_Work to be completed_
Return only the lines from the top of the material through the line marked by "bg.inputs[1].default_value = 0.045", unaltered.

_Supplied data_
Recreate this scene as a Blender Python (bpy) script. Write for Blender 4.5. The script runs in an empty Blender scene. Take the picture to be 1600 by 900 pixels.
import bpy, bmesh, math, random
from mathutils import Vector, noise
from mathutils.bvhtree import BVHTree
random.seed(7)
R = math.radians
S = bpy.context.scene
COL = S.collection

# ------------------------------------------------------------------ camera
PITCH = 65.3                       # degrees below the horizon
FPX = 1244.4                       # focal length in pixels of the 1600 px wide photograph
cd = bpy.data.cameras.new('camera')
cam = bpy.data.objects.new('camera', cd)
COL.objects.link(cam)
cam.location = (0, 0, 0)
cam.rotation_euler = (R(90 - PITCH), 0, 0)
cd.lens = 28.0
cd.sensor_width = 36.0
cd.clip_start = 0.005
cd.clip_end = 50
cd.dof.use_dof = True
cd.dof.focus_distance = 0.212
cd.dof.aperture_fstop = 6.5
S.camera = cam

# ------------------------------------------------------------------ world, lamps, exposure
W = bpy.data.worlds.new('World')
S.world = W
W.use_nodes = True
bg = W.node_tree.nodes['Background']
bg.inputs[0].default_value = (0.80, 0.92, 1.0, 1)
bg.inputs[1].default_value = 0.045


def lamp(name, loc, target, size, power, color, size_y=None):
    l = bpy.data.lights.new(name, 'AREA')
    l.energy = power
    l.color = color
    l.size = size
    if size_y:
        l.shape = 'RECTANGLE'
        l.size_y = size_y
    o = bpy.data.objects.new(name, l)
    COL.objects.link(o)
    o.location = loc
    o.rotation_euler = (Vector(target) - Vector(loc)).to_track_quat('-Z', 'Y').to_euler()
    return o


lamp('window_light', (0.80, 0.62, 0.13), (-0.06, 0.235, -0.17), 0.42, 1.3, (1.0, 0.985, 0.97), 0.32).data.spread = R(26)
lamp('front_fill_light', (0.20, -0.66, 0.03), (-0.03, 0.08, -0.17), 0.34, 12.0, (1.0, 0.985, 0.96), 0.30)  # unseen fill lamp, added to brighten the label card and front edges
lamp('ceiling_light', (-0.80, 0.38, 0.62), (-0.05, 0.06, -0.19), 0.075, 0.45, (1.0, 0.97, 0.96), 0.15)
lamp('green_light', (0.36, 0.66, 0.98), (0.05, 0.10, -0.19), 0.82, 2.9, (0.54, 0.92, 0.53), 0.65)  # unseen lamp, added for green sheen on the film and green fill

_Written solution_
Recreate this scene as a Blender Python (bpy) script. Write for Blender 4.5. The script runs in an empty Blender scene. Take the picture to be 1600 by 900 pixels.
import bpy, bmesh, math, random
from mathutils import Vector, noise
from mathutils.bvhtree import BVHTree
random.seed(7)
R = math.radians
S = bpy.context.scene
COL = S.collection

# ------------------------------------------------------------------ camera
PITCH = 65.3                       # degrees below the horizon
FPX = 1244.4                       # focal length in pixels of the 1600 px wide photograph
cd = bpy.data.cameras.new('camera')
cam = bpy.data.objects.new('camera', cd)
COL.objects.link(cam)
cam.location = (0, 0, 0)
cam.rotation_euler = (R(90 - PITCH), 0, 0)
cd.lens = 28.0
cd.sensor_width = 36.0
cd.clip_start = 0.005
cd.clip_end = 50
cd.dof.use_dof = True
cd.dof.focus_distance = 0.212
cd.dof.aperture_fstop = 6.5
S.camera = cam

# ------------------------------------------------------------------ world, lamps, exposure
W = bpy.data.worlds.new('World')
S.world = W
W.use_nodes = True
bg = W.node_tree.nodes['Background']
bg.inputs[0].default_value = (0.80, 0.92, 1.0, 1)
bg.inputs[1].default_value = 0.045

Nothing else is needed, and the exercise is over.